Salah satu pengunjuk rasa adalah Ivonne Mejias. Dalam seminggu, ia hanya mendapat uang sebesar US$25 untuk 4 kepala dan terpaksa mencari tambahan dengan membuat pinata.
"Kadang aku ingin bunuh diri. Aku frustrasi tak ada makanan. Suamiku dipecat. Kami hanya mendapat US$25 perminggu. Anak-anak minta makan... aku tak bisa memenuhinya," kata Mejias seperti dilansir New York Times, Jumat (2/9/2016).
Bukannya menjawab kesulitan rakyat, Maduro justru mengerahkan pendukungnya ke jalan. Ia mengatakan, unjuk rasa yang dipimpin oposisi adalah untuk menggulingkannya bukan mencari solusi untuk memecahkan masalah.
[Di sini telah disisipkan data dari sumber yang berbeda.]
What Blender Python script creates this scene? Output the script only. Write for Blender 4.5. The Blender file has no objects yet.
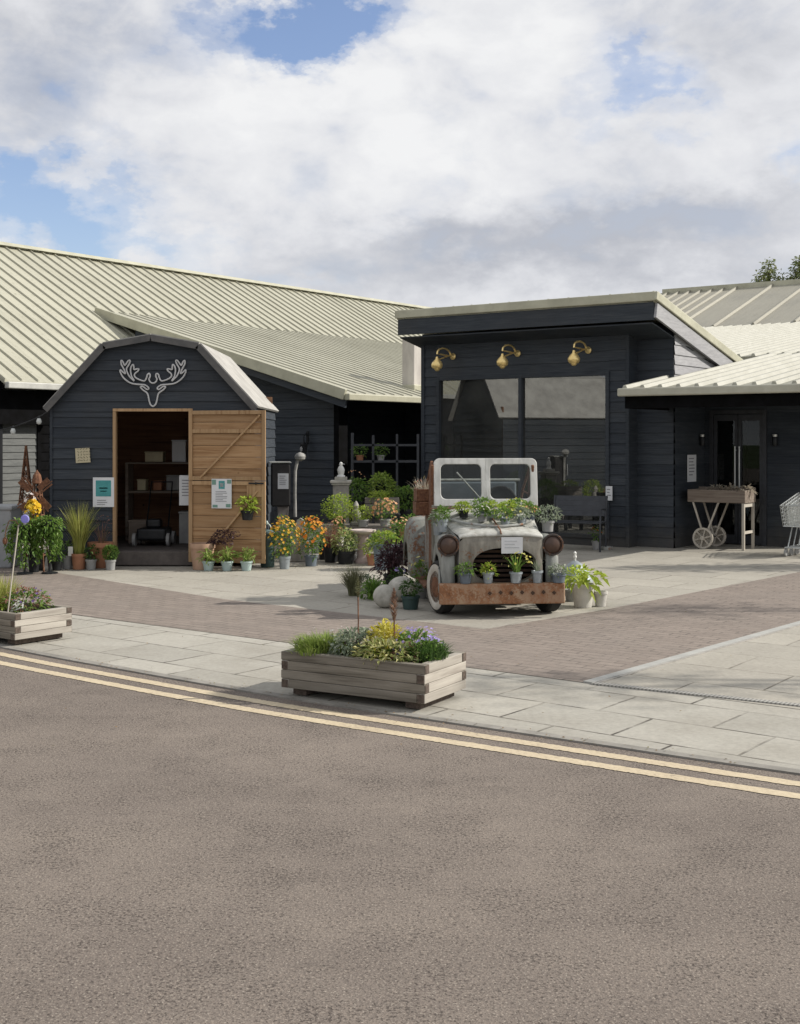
import bpy, bmesh, math, random
from mathutils import Vector, Matrix
S = bpy.context.scene
C = S.collection
R = math.radians
# ------------------------------------------------------------------ camera model
FPX, HOR, CX, EYE = 1250.0, 440.0, 400.0, 1.65
def G(x, y, z=0.0):                       # point at height z seen at image x,y
    d = FPX*(EYE-z)/(y-HOR)
    return Vector(((x-CX)/FPX*d, d, z))
def P(x, y, d):                           # point at depth d
    return Vector(((x-CX)/FPX*d, d, EYE-(y-HOR)/FPX*d))
cam = bpy.data.cameras.new('camera'); co = bpy.data.objects.new('camera', cam); C.objects.link(co)
co.location = (0, 0, EYE); co.rotation_euler = (R(90), 0, 0)
cam.sensor_fit = 'HORIZONTAL'; cam.sensor_width = 36; cam.lens = 36*FPX/800
cam.shift_y = -(512-HOR)/800; cam.clip_end = 2000; cam.clip_start = 0.1
S.camera = co
S.view_settings.view_transform = 'Standard'; S.view_settings.look = 'None'
S.view_settings.gamma = 1; S.view_settings.use_curve_mapping = False
S.view_settings.exposure = 0.5

# ------------------------------------------------------------------ node helpers
def new_mat(name):
    m = bpy.data.materials.new(name); m.use_nodes = True
    nt = m.node_tree
    return m, nt, nt.nodes['Principled BSDF']
def N(nt, t, **kw):
    n = nt.nodes.new('ShaderNode'+t)
    for k, v in kw.items():
        if k in n.inputs: n.inputs[k].default_value = v
        else: setattr(n, k, v)
    return n
def L(nt, a, b): nt.links.new(a, b)
def c4(c): return (c[0], c[1], c[2], 1)
def ramp(nt, fac, stops, interp='LINEAR'):
    r = N(nt, 'ValToRGB'); r.color_ramp.interpolation = interp
    while len(r.color_ramp.elements) > 1: r.color_ramp.elements.remove(r.color_ramp.elements[-1])
    for i, (p, c) in enumerate(stops):
        e = r.color_ramp.elements[0] if i == 0 else r.color_ramp.elements.new(p)
        e.position = p; e.color = c4(c) if len(c) == 3 else c
    L(nt, fac, r.inputs['Fac']); return r.outputs['Color']
def mixc(nt, fac, a, b, mode='MIX'):
    m = N(nt, 'Mix', data_type='RGBA', blend_type=mode)
    for s, v in ((m.inputs['Factor'], fac), (m.inputs['A'], a), (m.inputs['B'], b)) if False else ((m.inputs[0], fac), (m.inputs[6], a), (m.inputs[7], b)):
        if hasattr(v, 'is_output'): L(nt, v, s)
        else: s.default_value = c4(v) if isinstance(v, (tuple, list)) else v
    return m.outputs[2]
def math_(nt, op, a, b=None, clamp=False):
    m = N(nt, 'Math', operation=op); m.use_clamp = clamp
    for i, v in enumerate((a, b)):
        if v is None: continue
        if hasattr(v, 'is_output'): L(nt, v, m.inputs[i])
        else: m.inputs[i].default_value = v
    return m.outputs[0]
def coords(nt, scale=(1, 1, 1), rot=(0, 0, 0), kind='Object'):
    t = N(nt, 'TexCoord'); mp = N(nt, 'Mapping')
    mp.inputs['Scale'].default_value = scale; mp.inputs['Rotation'].default_value = rot
    L(nt, t.outputs[kind], mp.inputs['Vector']); return mp.outputs['Vector']
def noise(nt, vec, scale, detail=4, rough=.55, out='Fac', dist=0):
    n = N(nt, 'TexNoise'); n.inputs['Scale'].default_value = scale
    n.inputs['Detail'].default_value = detail; n.inputs['Roughness'].default_value = rough
    n.inputs['Distortion'].default_value = dist
    if vec is not None: L(nt, vec, n.inputs['Vector'])
    return n.outputs[out]
def bump(nt, b, h, strength, dist=.01):
    n = N(nt, 'Bump'); n.inputs['Strength'].default_value = strength; n.inputs['Distance'].default_value = dist
    L(nt, h, n.inputs['Height']); L(nt, n.outputs['Normal'], b.inputs['Normal'])

MATS = {}
def plain(name, c1, c2=None, scale=8, rough=.6, metal=0, bmp=.15, stretch=(1, 1, 1), lo=.35, hi=.65, spec=.4):
    """two-tone mottled surface"""
    if name in MATS: return MATS[name]
    m, nt, b = new_mat(name); v = coords(nt, stretch)
    if c2 is None: c2 = tuple(x*.72 for x in c1)
    f = noise(nt, v, scale, 6, .6)
    L(nt, ramp(nt, f, [(lo, c2), (hi, c1)]), b.inputs['Base Color'])
    b.inputs['Roughness'].default_value = rough; b.inputs['Metallic'].default_value = metal
    b.inputs['Specular IOR Level'].default_value = spec
    if bmp: bump(nt, b, noise(nt, v, scale*6, 3), bmp, .004)
    MATS[name] = m; return m
def leafmat(name, stops, rough=.5):
    if name in MATS: return MATS[name]
    m, nt, b = new_mat(name)
    g = N(nt, 'NewGeometry')
    col = ramp(nt, g.outputs['Random Per Island'], [(i/max(1, len(stops)-1), tuple(min(.8, x*(1.6 if c[1] < .3 else 1.3 if c[1] < .45 and 'petal' not in name else 1)) for x in c)) for i, c in enumerate(stops)])
    L(nt, col, b.inputs['Base Color']); b.inputs['Roughness'].default_value = rough
    b.inputs['Specular IOR Level'].default_value = .3
    tr = N(nt, 'BsdfTranslucent'); L(nt, col, tr.inputs['Color'])
    mx = N(nt, 'MixShader'); mx.inputs[0].default_value = .35
    L(nt, b.outputs[0], mx.inputs[1]); L(nt, tr.outputs[0], mx.inputs[2])
    L(nt, mx.outputs[0], nt.nodes['Material Output'].inputs['Surface'])
    MATS[name] = m; return m

def rusty(name, base, base2, rust_amt=.5, scale=4, metal=.0, rough=.55, warm=False):
    if name in MATS: return MATS[name]
    m, nt, b = new_mat(name); v = coords(nt)
    f1 = noise(nt, v, scale, 8, .65); f2 = noise(nt, v, scale*7, 6, .65); dent = noise(nt, v, 5, 2, .4); f3 = noise(nt, coords(nt, (1, 1, .25)), scale*2.2, 6, .6)
    pb = ramp(nt, f3, [(.35, base2), (.62, base)])
    rc = ramp(nt, f2, [(.3, (.055, .028, .018)), (.5, (.15, .065, .033)), (.7, (.25, .13, .07))] if not warm else [(.3, (.09, .038, .02)), (.5, (.22, .095, .042)), (.7, (.36, .19, .1))])
    s = math_(nt, 'ADD', math_(nt, 'MULTIPLY', f1, .55), math_(nt, 'MULTIPLY', f2, .45))
    mask = ramp(nt, s, [(.62-.25*rust_amt, (0, 0, 0)), (.68-.25*rust_amt, (1, 1, 1))])
    L(nt, mixc(nt, mask, pb, rc), b.inputs['Base Color'])
    L(nt, math_(nt, 'ADD', math_(nt, 'MULTIPLY', mask, .35), rough), b.inputs['Roughness'])
    b.inputs['Metallic'].default_value = metal
    bump(nt, b, math_(nt, 'ADD', math_(nt, 'MULTIPLY', s, .25), dent), .5, .025); MATS[name] = m; return m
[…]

"Negara ini dalam kondisi sedang membutuhkan persatuan, namun mereka malah mengintimidasi orang-orang," kata Maduro di tengah unjuk rasa tandingan yang memakai baju merah.
"Mereka mencoba mengkudeta pemerintah yang sah dan ingin memenuhi Venezuela serta Caracas dengan kekerasan dan kematian," lanjutnya.
Namun, tuduhan itu ditolak oleh pihak oposisi.
"Justru kami ingin menunjukkan bahwa Venezuela itu penting dan seharusnya negara ini segera berubah," kata salah satu pemimpin oposisi Jesus Torrealba, seperti dikutip dari BBC.
Para pengunjuk rasa meraa mereka sudah muak dengan kebijakan pemimpin dari partai United Socialist Party of Venezuela.
"Kami akan melawan kelaparan, kriminal, inflasi dan korupsi. Mereka tak melakukan apapun selama 17 tahun. Sudah waktunya ini berhenti," tambahnya.
Sementara itu, sejumlah kelompok kecil sempat terjadi bentrok dengan politik. Namun secara keseluruhan demonstrasi berakhir damai.